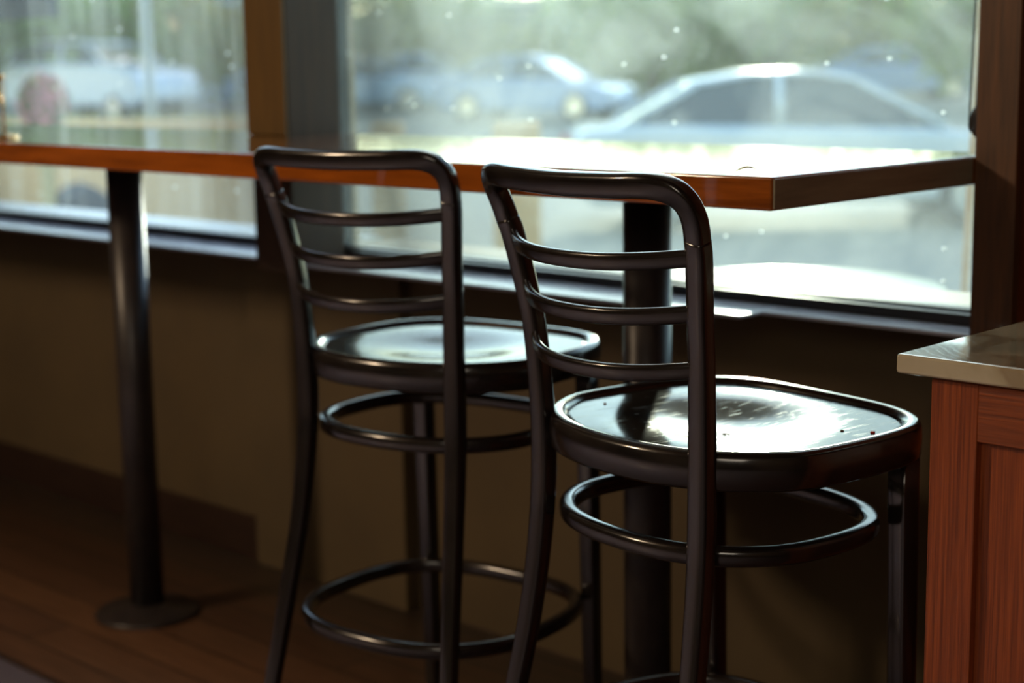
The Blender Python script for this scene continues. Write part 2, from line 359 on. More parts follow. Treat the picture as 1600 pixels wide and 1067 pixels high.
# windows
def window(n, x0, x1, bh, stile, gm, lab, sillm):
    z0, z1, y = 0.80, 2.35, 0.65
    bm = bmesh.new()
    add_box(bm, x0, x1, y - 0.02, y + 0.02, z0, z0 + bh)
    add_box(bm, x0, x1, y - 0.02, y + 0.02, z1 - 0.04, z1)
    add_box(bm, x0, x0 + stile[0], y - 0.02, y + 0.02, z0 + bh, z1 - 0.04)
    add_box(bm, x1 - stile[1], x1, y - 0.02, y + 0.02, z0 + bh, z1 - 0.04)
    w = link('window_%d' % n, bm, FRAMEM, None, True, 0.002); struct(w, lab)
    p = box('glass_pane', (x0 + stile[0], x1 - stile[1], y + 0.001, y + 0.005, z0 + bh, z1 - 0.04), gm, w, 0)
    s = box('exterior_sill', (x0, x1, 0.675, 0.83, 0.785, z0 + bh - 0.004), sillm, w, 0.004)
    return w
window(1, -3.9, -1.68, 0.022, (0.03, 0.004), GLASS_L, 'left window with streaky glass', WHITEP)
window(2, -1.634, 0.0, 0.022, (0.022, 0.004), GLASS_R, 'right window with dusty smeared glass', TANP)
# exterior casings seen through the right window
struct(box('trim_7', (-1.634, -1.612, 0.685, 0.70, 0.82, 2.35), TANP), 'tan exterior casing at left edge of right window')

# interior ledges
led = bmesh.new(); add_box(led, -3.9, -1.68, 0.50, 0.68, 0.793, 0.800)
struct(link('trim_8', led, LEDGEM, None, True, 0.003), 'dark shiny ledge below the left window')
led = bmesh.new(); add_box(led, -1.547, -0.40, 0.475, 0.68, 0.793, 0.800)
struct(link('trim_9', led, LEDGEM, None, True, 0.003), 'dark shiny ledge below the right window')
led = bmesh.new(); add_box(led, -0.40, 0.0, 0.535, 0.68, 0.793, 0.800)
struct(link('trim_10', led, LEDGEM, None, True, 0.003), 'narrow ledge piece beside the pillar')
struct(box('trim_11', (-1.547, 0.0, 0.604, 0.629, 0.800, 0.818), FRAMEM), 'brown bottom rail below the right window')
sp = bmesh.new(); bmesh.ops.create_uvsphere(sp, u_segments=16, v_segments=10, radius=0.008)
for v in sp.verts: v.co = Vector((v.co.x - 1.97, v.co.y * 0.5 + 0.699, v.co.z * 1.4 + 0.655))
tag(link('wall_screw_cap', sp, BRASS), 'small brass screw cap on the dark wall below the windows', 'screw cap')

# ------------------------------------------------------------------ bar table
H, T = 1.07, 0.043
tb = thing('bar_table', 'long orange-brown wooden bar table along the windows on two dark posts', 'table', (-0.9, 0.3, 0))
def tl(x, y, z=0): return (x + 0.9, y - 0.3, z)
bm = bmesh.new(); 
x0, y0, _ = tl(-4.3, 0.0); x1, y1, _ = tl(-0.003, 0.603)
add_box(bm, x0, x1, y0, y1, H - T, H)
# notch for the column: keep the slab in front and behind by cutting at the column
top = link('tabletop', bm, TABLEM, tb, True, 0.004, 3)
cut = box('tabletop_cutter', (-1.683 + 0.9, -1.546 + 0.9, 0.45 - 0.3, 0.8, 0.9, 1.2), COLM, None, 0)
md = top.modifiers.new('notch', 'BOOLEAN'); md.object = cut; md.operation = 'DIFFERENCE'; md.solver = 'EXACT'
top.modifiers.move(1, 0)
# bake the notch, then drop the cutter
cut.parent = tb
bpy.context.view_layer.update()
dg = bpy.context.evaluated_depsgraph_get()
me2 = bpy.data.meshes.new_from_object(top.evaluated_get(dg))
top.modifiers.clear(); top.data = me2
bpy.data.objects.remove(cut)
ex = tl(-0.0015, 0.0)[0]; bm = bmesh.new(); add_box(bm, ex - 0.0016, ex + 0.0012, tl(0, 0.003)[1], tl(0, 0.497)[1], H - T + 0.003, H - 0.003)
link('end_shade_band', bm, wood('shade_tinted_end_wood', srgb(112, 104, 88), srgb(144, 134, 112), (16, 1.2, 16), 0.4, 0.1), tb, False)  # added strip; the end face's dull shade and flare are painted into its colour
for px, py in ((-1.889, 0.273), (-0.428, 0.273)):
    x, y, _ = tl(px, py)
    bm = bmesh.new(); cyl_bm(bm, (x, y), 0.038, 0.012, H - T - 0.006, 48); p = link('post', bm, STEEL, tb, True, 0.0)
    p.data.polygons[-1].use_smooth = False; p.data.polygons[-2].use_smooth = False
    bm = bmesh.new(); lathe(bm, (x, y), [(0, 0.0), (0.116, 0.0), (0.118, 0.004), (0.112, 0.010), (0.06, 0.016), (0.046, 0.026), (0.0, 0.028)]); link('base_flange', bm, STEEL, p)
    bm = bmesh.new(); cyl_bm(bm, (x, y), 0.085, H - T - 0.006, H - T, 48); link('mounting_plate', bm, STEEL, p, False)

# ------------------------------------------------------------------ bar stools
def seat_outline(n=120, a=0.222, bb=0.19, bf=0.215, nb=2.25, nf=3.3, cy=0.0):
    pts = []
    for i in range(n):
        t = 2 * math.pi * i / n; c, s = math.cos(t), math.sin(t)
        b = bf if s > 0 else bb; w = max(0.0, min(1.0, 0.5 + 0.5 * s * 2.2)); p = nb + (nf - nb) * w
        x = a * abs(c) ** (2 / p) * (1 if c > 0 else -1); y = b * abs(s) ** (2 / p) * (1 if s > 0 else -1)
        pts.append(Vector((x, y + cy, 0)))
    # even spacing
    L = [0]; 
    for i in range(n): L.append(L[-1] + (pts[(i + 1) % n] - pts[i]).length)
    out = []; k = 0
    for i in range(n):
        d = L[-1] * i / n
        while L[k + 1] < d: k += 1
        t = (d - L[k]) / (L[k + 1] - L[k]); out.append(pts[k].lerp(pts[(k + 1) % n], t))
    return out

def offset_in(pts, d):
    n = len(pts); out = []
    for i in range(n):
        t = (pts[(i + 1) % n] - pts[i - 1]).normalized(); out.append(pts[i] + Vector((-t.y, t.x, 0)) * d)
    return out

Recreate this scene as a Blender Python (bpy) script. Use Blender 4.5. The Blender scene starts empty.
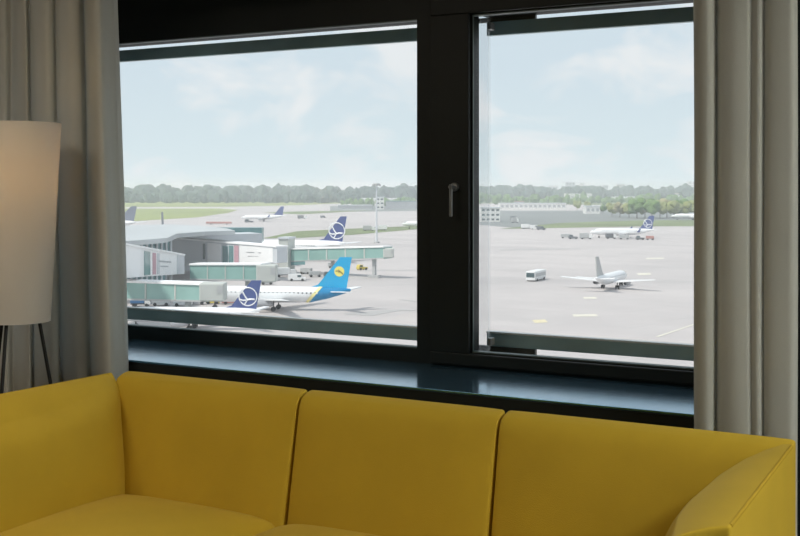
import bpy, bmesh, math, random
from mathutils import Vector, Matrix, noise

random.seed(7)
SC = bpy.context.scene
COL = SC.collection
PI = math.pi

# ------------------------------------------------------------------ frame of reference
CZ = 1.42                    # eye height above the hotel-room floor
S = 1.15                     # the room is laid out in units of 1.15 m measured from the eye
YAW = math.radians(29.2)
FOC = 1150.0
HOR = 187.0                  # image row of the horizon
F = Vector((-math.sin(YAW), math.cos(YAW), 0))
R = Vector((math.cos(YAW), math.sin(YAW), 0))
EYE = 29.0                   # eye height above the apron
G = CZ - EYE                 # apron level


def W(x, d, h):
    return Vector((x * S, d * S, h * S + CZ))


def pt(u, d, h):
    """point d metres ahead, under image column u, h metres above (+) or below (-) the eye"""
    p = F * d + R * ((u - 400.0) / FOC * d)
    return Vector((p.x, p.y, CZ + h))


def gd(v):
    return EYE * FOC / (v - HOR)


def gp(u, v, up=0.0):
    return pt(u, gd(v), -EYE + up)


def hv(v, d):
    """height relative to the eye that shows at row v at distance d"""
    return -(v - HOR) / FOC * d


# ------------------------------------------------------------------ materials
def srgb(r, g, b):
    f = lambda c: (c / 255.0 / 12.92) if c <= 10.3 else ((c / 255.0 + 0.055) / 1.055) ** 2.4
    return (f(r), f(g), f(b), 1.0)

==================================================

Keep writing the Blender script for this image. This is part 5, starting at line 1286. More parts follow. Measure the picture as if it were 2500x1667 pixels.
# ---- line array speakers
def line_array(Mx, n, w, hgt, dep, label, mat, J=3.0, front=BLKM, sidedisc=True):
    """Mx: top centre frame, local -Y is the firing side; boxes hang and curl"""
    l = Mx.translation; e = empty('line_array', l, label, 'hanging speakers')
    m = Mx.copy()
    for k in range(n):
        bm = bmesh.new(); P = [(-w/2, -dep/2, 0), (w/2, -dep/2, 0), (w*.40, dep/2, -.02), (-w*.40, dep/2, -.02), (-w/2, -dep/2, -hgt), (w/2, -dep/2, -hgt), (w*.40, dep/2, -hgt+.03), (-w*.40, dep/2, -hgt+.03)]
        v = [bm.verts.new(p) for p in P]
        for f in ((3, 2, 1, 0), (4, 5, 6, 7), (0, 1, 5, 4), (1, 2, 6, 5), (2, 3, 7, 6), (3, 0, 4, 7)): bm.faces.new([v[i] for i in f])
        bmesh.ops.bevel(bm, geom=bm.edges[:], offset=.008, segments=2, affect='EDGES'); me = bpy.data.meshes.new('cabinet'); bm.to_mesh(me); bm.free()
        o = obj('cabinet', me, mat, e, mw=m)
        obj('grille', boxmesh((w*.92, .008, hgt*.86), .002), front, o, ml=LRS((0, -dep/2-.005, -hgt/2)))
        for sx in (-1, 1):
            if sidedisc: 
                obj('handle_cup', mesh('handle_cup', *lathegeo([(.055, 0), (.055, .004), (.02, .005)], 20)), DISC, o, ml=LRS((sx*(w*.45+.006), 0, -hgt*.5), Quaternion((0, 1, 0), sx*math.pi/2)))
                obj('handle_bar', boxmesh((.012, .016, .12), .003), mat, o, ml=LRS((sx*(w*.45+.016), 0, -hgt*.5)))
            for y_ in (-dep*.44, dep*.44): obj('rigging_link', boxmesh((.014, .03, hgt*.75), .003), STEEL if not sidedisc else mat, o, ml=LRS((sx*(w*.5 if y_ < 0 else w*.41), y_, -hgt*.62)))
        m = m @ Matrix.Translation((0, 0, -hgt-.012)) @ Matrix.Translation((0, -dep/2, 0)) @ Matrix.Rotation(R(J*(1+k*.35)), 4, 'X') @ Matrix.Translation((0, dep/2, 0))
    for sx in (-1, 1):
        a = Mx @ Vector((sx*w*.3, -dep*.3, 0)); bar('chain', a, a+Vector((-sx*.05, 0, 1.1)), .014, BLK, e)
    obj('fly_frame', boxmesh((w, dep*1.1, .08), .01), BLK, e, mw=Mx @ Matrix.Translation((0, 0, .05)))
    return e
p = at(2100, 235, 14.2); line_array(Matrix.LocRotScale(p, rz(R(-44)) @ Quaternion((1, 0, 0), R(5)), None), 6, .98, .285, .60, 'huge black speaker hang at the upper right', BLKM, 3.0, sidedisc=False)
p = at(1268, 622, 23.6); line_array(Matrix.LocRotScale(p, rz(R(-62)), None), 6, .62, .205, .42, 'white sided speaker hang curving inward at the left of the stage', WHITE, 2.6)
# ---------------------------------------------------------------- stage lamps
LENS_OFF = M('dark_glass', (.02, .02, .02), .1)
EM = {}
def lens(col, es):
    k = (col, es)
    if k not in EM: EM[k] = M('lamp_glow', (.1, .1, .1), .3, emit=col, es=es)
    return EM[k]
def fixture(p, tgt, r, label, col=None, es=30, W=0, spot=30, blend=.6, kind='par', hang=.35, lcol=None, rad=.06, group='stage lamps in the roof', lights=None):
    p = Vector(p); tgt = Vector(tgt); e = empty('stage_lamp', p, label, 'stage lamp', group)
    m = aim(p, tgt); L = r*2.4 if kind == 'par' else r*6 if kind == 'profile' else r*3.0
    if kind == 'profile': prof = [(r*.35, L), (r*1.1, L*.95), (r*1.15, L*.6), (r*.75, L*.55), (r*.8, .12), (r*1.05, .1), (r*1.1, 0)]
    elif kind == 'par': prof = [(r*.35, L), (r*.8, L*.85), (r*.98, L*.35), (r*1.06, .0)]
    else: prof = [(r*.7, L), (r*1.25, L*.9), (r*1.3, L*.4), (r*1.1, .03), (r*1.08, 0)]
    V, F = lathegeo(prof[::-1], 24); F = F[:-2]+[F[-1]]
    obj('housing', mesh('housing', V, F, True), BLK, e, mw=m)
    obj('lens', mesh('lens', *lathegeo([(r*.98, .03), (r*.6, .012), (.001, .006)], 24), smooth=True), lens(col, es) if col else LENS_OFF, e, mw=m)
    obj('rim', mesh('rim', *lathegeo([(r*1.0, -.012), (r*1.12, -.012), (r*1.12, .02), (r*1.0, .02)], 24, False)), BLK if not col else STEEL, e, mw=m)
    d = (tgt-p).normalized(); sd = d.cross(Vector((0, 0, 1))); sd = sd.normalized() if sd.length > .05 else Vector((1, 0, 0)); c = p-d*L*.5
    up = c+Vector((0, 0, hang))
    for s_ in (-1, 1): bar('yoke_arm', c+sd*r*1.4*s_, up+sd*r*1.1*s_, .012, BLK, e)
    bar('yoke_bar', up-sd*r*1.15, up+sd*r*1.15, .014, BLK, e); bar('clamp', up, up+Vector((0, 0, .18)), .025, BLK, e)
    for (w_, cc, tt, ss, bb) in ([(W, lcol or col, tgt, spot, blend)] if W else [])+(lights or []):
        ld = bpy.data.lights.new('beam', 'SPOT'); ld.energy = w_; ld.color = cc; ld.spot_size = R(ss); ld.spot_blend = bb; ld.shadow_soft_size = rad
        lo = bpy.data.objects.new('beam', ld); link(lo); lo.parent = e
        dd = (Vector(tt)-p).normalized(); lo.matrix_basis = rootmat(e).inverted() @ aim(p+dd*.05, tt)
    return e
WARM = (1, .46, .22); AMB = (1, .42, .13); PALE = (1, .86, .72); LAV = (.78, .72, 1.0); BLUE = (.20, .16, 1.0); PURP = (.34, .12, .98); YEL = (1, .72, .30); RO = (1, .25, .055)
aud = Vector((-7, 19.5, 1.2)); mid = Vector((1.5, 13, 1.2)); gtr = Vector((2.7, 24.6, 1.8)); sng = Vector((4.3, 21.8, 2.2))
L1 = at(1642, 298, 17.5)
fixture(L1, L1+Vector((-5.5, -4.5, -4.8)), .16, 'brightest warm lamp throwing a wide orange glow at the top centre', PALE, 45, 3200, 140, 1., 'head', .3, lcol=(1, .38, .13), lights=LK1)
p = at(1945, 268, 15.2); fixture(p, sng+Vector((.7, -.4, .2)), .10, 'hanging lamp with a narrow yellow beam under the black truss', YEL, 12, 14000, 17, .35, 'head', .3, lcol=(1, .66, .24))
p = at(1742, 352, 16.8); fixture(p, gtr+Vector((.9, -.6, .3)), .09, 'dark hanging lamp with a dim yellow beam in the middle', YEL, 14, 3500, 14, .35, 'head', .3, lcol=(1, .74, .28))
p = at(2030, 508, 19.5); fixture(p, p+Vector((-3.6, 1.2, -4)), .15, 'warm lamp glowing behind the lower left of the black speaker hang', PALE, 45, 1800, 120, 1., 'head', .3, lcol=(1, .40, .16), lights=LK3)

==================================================

State the number of lines in the records that include "below", and write nothing else.

5